Kazuo Ueda a été officiellement désigné par l'administration Kishida pour être le prochain gouverneur de la Banque du Japon («BOJ»). Ueda est un académicien et un ancien membre de la BOJ qui a étudié au MIT sous la direction de Stanley Fischer, partageant des similitudes avec l'ancien président de la Fed, Ben Bernanke, et l'ancien président de la BCE, Mario Draghi, qui ont tous deux aussi été formés par Fischer. Ueda est considéré comme une nomination moins «dovish» que d'autres candidats potentiels, comme l'actuel gouverneur adjoint Masayoshi Amamiya, qui aurait probablement poursuivi les politiques monétaires actuelles du gouverneur Kuroda. S'il est confirmé par le Parlement, M. Ueda ne devrait pas apporter de changements immédiats, car il a déclaré qu'il était «approprié de maintenir la politique ultra-libre actuelle de la BOJ» et qu'il pourrait prendre un certain temps pour calibrer les politiques en fonction des données économiques prévalentes.

À cet égard, un indicateur clé à surveiller est la persistance de l'inflation au Japon. Le dernier chiffre de l'inflation publié pour décembre indiquait que l'inflation générale et l'inflation de base avaient augmenté à 4% en glissement annuel, contre 3,8% en novembre, ce qui est bien supérieur à l'objectif de 2% de la BOJ. Cette progression s'explique notamment par l'augmentation des salaires de 4,8% en glissement annuel en décembre dernier, nettement supérieure à celle de 1,9% observée en novembre, les travailleurs à temps plein ayant bénéficié de primes d'hiver exceptionnellement élevées. Une autre raison de la hausse de l'inflation est l'augmentation des prix des produits alimentaires de base, les entreprises ayant pu répercuter la hausse des coûts sur les consommateurs. Les rapports suggèrent que les fabricants de produits alimentaires ont l'intention de continuer à augmenter les prix au cours des prochains mois. Si l'on ajoute à cela les salaires de printemps, qui connaîtront probablement une hausse similaire, voire plus importante, à celle des salaires d'hiver, on comprend que cette dynamique inflationniste pourrait se poursuivre au moins pendant les prochains mois.

La BOJ a été l'exception parmi les banques centrales mondiales en maintenant obstinément une politique monétaire accommodante. Comme il est de plus en plus évident que l'inflation est appelée à perdurer, de nombreux commentateurs estiment que la politique actuelle de contrôle de la courbe des taux n'est plus justifiée. En effet, des rapports suggèrent que la BOJ a dû dépenser la somme énorme de 23'000 milliards de yens (175 milliards de dollars) pour racheter des obligations d'État en janvier afin de maintenir le rendement à 10 ans à 0,5%. Tous ces achats d'obligations obligent effectivement la banque centrale à étendre son assouplissement quantitatif dans un contexte d'inflation croissante, ce qui rend d'autant plus difficile l'inversion éventuelle de la courbe.
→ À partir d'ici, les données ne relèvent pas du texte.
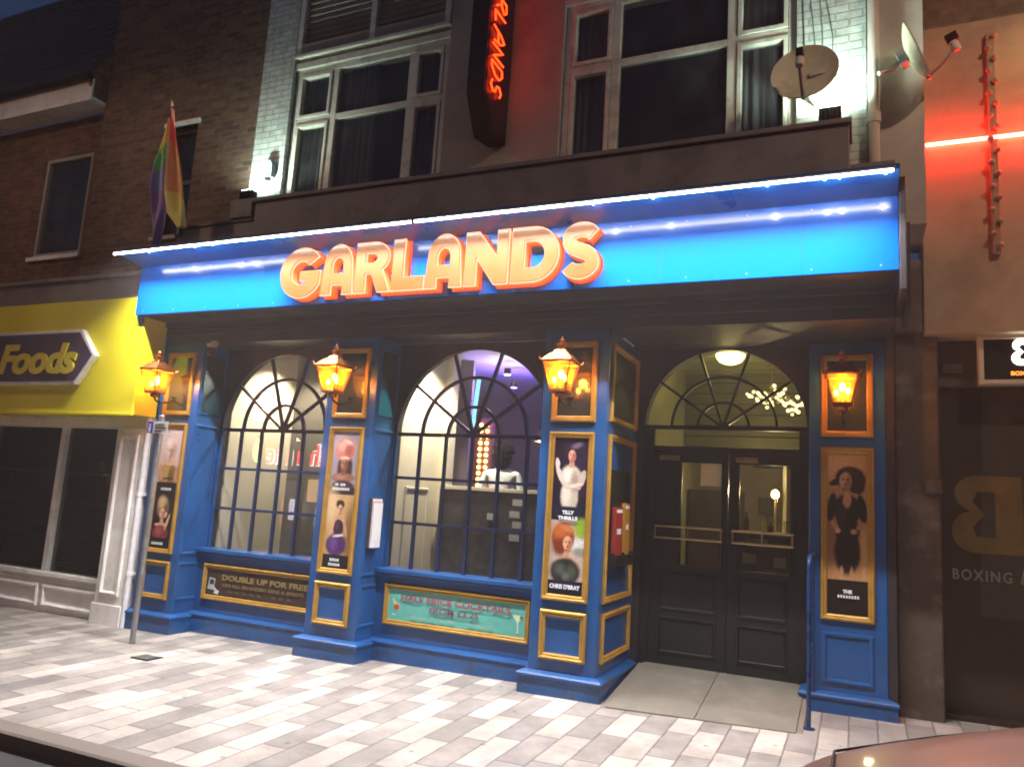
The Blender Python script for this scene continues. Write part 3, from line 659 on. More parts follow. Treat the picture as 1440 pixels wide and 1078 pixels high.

Le bilan de la BOJ s'élève désormais à plus de 415'000 milliards de yens (3150 milliards de dollars), ce qui montre à quel point la normalisation de la politique monétaire sera une tâche titanesque.

Avec un nouveau gouverneur de la BOJ sur le point de prendre la relève en avril, les spéculations vont bon train sur le fait que le changement de direction sera le déclencheur d'un changement de politique monétaire et de la fin du contrôle de la courbe des taux. Ces attentes ont été renforcées en décembre après la décision du gouverneur Kuroda d'augmenter la fourchette de taux de 25 à 50 points de base. Le yen s'est renforcé et les banques japonaises se sont reprises (l'indice des actions des banques japonaises a augmenté de 20% depuis l'annonce), dans l'attente d'une normalisation imminente de la courbe.

Le défi que pose l'inversion de la courbe est qu'elle augmenterait les coûts d'emprunt et ralentirait la reprise économique du Japon. Il y a également des répercussions plus larges sur les marchés mondiaux, car cet exercice réduirait les liquidités du système monétaire mondial, ce qui serait négatif pour les actifs risqués. Les investisseurs japonais sont également l'un des principaux détenteurs de bons du Trésor américain, et la normalisation de la courbe étant considérée comme positive pour le yen, elle pourrait potentiellement déclencher le rapatriement d'actifs au Japon. La manière dont la BOJ traitera cette question sera un événement macroéconomique clé à surveiller au cours du prochain trimestre.